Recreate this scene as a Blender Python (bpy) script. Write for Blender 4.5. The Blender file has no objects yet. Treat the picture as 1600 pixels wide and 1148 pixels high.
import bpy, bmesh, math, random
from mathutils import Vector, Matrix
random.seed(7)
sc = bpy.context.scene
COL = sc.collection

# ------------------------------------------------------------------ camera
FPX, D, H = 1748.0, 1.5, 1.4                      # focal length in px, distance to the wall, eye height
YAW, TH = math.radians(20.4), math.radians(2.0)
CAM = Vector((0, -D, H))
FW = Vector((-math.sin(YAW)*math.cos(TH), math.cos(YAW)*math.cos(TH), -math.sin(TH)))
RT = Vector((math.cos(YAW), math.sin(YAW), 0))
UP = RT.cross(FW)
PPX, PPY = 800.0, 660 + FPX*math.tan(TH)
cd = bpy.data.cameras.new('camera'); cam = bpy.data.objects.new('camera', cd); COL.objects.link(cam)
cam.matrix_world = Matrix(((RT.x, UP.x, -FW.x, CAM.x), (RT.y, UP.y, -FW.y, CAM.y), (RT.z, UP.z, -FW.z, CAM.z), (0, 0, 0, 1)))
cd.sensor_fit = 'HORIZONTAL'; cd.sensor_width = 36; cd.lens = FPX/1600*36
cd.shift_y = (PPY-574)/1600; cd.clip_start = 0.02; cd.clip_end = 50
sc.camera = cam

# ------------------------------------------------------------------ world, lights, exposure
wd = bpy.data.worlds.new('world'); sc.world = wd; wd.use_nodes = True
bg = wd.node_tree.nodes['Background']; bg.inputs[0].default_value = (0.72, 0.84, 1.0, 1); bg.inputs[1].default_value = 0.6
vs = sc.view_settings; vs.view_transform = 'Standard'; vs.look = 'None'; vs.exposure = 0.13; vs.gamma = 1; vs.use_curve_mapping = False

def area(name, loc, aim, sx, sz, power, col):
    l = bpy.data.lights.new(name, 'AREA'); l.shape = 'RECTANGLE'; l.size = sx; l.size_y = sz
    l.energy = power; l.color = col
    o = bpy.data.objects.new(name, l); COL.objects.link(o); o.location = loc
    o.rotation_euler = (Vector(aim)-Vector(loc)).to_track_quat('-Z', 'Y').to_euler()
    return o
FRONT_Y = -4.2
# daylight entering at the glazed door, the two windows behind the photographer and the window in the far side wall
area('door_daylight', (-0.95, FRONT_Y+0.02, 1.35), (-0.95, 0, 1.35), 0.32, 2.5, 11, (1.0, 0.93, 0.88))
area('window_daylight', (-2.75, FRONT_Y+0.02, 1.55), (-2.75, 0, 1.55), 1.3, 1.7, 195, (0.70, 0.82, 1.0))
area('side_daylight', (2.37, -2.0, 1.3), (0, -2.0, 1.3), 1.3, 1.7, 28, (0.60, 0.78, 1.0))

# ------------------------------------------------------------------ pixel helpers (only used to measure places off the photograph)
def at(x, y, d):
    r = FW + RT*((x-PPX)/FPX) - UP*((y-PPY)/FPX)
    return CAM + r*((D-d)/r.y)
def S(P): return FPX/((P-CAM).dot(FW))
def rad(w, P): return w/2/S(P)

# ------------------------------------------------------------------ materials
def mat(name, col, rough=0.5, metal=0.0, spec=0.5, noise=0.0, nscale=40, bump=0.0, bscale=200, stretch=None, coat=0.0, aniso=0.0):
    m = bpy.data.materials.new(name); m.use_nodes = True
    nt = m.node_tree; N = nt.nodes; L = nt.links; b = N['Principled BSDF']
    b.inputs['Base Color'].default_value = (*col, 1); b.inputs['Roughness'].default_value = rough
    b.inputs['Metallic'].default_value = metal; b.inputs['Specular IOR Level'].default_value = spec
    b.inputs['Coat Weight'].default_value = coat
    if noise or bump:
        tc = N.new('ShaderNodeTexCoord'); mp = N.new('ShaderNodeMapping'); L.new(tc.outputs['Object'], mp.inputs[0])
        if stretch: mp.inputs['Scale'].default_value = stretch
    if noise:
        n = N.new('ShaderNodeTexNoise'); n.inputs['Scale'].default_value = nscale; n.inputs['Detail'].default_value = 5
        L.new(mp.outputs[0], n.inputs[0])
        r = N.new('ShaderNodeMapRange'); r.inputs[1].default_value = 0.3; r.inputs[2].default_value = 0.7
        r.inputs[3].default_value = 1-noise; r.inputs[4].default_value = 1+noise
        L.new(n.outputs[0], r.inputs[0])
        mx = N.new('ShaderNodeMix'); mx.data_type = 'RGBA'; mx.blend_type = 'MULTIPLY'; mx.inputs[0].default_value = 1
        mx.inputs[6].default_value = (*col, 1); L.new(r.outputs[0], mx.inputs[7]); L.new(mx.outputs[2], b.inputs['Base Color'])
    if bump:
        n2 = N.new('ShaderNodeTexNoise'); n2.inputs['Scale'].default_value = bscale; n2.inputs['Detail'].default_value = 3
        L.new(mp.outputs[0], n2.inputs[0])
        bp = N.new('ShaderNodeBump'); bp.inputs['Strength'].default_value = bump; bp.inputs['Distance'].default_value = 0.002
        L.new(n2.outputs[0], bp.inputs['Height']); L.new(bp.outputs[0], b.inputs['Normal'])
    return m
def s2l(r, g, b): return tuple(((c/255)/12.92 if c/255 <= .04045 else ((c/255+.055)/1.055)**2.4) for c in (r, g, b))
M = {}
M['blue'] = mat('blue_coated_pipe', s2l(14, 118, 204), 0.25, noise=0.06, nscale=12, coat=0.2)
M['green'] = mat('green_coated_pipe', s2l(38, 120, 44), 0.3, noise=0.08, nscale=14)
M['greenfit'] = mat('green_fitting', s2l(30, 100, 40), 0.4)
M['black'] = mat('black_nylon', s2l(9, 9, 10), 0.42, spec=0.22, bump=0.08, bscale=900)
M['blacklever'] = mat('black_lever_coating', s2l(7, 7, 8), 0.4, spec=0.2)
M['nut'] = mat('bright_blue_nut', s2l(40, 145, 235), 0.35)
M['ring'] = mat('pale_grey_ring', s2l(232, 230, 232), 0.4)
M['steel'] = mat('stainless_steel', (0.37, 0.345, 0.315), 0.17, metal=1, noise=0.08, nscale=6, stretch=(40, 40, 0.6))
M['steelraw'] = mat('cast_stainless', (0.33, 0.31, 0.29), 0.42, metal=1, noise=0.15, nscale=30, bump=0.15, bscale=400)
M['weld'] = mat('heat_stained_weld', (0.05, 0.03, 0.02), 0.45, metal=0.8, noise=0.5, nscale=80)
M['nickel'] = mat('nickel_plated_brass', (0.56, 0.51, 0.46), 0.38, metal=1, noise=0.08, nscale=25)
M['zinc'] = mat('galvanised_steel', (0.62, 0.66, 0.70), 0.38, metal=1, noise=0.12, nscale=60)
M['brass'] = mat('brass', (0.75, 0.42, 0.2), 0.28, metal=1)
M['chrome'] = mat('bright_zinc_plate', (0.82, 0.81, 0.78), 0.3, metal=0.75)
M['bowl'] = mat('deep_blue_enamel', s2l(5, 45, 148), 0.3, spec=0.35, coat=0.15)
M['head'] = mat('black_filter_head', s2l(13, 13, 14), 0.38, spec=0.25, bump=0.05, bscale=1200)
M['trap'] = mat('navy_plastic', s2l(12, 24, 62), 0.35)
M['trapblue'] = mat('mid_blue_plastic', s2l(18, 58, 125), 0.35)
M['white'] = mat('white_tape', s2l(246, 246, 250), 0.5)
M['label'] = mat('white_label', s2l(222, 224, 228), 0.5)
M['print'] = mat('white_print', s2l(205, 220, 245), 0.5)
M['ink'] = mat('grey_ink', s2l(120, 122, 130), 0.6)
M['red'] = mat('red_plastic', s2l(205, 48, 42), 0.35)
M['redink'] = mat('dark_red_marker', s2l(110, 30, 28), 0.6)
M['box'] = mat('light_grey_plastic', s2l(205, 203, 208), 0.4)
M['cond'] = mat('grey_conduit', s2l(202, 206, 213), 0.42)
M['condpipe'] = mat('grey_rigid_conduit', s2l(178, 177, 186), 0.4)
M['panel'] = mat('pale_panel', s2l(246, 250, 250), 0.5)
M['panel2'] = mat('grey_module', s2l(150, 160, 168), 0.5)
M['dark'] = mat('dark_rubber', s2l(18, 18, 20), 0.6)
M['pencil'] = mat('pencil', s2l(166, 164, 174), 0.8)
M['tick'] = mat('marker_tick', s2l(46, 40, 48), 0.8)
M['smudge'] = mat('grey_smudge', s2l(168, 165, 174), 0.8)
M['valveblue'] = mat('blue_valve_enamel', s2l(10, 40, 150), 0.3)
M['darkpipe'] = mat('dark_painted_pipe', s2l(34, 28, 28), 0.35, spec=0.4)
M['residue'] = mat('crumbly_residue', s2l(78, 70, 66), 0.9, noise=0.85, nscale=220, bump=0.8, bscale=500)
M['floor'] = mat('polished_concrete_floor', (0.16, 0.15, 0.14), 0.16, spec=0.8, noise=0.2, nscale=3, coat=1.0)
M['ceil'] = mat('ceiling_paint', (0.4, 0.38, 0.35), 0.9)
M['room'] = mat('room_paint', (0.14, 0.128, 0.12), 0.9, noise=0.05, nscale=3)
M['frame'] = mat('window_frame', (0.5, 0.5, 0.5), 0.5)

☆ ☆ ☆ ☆

» Required task: Only the lines from the first line of the material above through the line that contains "COL = sc.collection" should be quoted, each one exactly.

» Response below:
Recreate this scene as a Blender Python (bpy) script. Write for Blender 4.5. The Blender file has no objects yet. Treat the picture as 1600 pixels wide and 1148 pixels high.
import bpy, bmesh, math, random
from mathutils import Vector, Matrix
random.seed(7)
sc = bpy.context.scene
COL = sc.collection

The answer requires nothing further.